Since
@Charles13 mentioned a more extended fast, I might as well share an anecdote here. Not relevant to the discussion so no need to read on . . .
Long ago, I was 19 yo, I did a nine-day fast. Not for health reasons, it was
kindof a protest. Living in student accommodation in a campus outside the city so the only viable option for eating was the campus cafeteria. They said they catered for special diets but they really didn't do a very job. I was told to announce myself to the staff every day, who would call to the cook,
'It's the vegetarian!' ** The cook
never had anything special for me so I would be offered a salad or an omelet. Just those options.
'But I had an omelet yesterday' would mean I was given salad today. And the salads used zero imagination - couple limp lettuce leaves, a tomato, a lump of cheese. Maybe a spoonful of pickle if I was lucky, or a little bit of limp cress garnish.
Breakfast was not much better - self service, but the only suitable food was toast or cereals. Carnivores could take a hot plate with bacon, sausages, hash browns, eggs
and have toast
or cereals too. Couple times, I tried taking toast
and cereals but that, apparently, was against the rules. As I said, they really didn't do a very good job with special diets.

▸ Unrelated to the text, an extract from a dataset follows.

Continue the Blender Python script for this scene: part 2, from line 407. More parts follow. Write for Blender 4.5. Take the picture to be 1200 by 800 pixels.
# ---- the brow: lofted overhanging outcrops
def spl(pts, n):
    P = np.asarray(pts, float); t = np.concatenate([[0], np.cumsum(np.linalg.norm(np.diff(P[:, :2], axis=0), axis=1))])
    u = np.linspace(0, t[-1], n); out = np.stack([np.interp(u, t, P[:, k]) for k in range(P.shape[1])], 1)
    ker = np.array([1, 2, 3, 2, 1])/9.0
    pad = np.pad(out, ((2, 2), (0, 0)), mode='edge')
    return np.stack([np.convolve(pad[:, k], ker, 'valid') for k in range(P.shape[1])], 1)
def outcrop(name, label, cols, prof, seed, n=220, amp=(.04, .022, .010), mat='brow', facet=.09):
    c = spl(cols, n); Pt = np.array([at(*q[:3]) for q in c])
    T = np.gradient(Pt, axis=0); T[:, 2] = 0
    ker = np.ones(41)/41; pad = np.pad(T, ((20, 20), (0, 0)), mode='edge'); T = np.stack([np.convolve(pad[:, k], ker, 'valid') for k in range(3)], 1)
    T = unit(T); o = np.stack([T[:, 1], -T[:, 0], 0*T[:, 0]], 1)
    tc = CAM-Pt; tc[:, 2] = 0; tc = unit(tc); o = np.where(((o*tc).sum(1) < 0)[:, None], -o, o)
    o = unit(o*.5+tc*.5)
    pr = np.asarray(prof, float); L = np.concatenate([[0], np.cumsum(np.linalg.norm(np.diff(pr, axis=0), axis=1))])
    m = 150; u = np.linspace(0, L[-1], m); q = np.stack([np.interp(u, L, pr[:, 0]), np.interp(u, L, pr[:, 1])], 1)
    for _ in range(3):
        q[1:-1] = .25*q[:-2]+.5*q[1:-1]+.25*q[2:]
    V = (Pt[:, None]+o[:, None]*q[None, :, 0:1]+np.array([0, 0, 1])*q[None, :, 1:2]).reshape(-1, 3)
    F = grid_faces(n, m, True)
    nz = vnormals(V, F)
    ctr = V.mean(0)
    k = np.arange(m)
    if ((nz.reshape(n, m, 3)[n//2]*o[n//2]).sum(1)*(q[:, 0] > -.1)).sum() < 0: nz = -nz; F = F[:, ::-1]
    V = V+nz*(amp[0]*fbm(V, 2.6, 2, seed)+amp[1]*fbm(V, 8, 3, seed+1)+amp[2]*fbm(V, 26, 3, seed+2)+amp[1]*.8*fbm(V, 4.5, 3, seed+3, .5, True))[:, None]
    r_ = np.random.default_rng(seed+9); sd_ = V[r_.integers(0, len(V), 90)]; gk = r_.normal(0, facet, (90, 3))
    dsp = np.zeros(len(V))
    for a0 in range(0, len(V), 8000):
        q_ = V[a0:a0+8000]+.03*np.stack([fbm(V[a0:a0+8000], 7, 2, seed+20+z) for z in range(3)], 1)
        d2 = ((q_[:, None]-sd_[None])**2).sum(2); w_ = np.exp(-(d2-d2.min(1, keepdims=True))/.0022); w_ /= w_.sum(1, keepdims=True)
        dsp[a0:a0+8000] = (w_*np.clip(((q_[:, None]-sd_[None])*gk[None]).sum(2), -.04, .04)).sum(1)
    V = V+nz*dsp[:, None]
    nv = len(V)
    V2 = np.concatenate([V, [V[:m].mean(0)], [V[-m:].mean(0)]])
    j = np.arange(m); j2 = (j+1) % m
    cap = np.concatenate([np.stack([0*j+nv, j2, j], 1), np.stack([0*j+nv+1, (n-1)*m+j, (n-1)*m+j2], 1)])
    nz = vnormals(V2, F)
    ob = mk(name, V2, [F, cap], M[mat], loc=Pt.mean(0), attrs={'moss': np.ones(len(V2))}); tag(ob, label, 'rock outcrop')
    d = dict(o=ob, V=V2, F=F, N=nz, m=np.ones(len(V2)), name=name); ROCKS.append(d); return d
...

One day, I decided to stop going for meals. I mean, why bother, I really was not enjoying my meals, so that night, I went to bed hungry. The next day, I felt more hungry, but continued the boycott.
However, the third day
I didn't feel at all hungry. And it was the same on day 4, day 5, day 6, etc. After more than a week of this, on day 9, I stood up and felt dizzy. Didn't take a lot of imagination to realise it was time to go and have something to eat. So that afternoon, announced myself to the staff. Who called to the cook,
'It's the vegetarian!'
Now I will never know if the cook had noticed my absence, but for some reason he did something that had not happened before. He went and prepared a meal for me. And not an omelet, he used a little imagination, some left-over potatoes, some savoy cabbage and made me vegetarian bubble & squeak. Fried the potatoes and cabbage in butter and seasoned it with salt and black pepper. And he presented me with a great big plateful, piled high.
I carried my trophy meal to the table where me friends was sat and prepared to break my fast in style. You really appreciate your food after nine days without any. So for the first time in a long time, I was looking forward to my meal. Launched into the pile of hot food - and after one or two fork-fulls, began to feel full up. I persevered and managed, ooh, maybe a quarter of what was on the plate. Obviously, after all that time with no action, my stomach had shrunk.
Two hours later, I was
ravenous. Appetite had returned! But by now the cafeteria was closed, there was nowhere else to eat on campus, so I had to wait until morning and go for the cafeteria breakfast.
Toast
or cereals.
** Actually, there was another person put through the same slightly humiliating
'It's the vegetarian!' ritual. Her name was Pippa, she was absolutely lovely, really nice girl, . . . I still sometimes wonder why I didn't marry her.